Farmers urged to grow more bio-fortified beans

Saturday August 20 2016

Rwandan farmers tend to their bio-fortified been gardens. PHOTO | JEAN-PIERRE AFADHALI

Rwandan farmers tend to their bio-fortified been gardens. PHOTO | JEAN-PIERRE AFADHALI 

By Jean-Pierre Afadhali

Higher adoption of bio-fortified beans could have a significant impact on reducing malnutrition and boost food security.

A new study published recently in The Journal of Nutrition, an American science publication showed that the consumption of iron fortified beans reduced anaemia and iron deficiency in young Rwandan women in only four-and-a-half months.

Considering the importance of the beans as a predominant staple food in the country; and particularly iron fortified bean variety, the stable seed supply will be crucial, but it involves the whole value chain.

During the study, 239 iron-deficient Rwandan women between the ages of 18 and 27 participated in the research trial. The study found that the estimated body iron increase was 0.50mg per kilogramme higher than in the control group.

Joseph Muyambu, country manager of Harvest Plus, an organisation that focuses on extension, dissemination of seeds in partnership with Rwanda Agricultural Board (RAB) says, the key challenge is having a reliable source of seeds for farmers to grow the bio-fortified beans.

“When I say reliable, I am talking about the supply; because you don’t want this season you supply the seed, next season you don’t have the seed,” he said.

Currently about 29 per cent of bean farming households are using improved bio-fortified beans varieties.

While the iron fortified beans are relatively a new variety in the country (they were introduced four years ago), some observers have said the rate of adoption is still too low to have an impact.

According to Harvest Plus, seed multipliers lack funding to buy irrigation equipment, because the weather has become “unpredictable.”

“They also need storage facilities. If you are going to increase the volume of bean production, you will find that they will not consume everything,” he said.

Scientists say iron deficiency is one of the commonest micronutrient deficiencies in the world, impacting women, children, and infants severely.

There are currently 50 seed multipliers and 71 co-operatives farming iron fortified beans.

Vital Rwibasira, a seed multiplier from Ruhango district, Southern Province says the seeds’ supply is insufficient.

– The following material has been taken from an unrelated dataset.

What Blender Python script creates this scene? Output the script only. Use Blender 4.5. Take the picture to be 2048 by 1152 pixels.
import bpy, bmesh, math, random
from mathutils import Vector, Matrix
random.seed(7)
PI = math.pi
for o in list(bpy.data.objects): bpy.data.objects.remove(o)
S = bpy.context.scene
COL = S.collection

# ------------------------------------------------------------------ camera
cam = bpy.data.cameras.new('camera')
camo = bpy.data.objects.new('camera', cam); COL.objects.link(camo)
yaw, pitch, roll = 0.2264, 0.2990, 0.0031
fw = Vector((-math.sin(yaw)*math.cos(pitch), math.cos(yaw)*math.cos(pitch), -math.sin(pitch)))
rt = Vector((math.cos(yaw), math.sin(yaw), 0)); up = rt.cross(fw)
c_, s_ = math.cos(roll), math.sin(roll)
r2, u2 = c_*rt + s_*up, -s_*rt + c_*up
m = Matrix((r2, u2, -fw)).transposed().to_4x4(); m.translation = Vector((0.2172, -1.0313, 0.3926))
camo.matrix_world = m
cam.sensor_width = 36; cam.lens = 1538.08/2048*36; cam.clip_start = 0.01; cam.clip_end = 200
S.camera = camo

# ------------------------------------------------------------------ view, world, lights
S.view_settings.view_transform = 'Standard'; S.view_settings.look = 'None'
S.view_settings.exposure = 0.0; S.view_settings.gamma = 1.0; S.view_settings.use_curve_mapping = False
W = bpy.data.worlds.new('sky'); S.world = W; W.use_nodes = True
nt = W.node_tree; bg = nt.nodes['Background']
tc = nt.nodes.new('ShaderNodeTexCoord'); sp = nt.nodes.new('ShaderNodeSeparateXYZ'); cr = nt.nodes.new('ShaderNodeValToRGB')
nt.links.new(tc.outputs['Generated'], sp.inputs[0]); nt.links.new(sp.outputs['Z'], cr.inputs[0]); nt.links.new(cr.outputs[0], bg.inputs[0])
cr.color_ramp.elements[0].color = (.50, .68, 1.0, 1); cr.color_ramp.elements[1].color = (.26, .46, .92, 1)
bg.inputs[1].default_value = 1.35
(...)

He said that Harvest Plus and RAB should give farmers enough seeds focusing on different areas in different planting seasons.

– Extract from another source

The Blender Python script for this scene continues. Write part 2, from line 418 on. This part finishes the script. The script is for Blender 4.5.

He also said unpredictable weather affects the production.

“Sometime farmers make losses when there is no sufficient rains," said Mr Rwibasira.

However, some farmers say they consume the seeds they are given because they don’t have food at home.

Rwanda Today has learnt that the demand for bio-fortified beans is high with Ugandan traders also buying the beans in areas bordering the country, which may cause future shortage of the highly nutritious crop.

But Mr Muyambu thinks the high demand is good as it may translate to markets opportunity for bean farming communities and may improve farmers’ livelihood.

He says farmers may use income generated from bio-fortified beans to buy alternative nutritious food. Other food sources of iron include meat, poultry, eggs, vegetables.

Iron deficiency remains the most widespread nutrition deficiency, affecting an estimated 1.6 billion people worldwide and under-nutrition is still high in the country.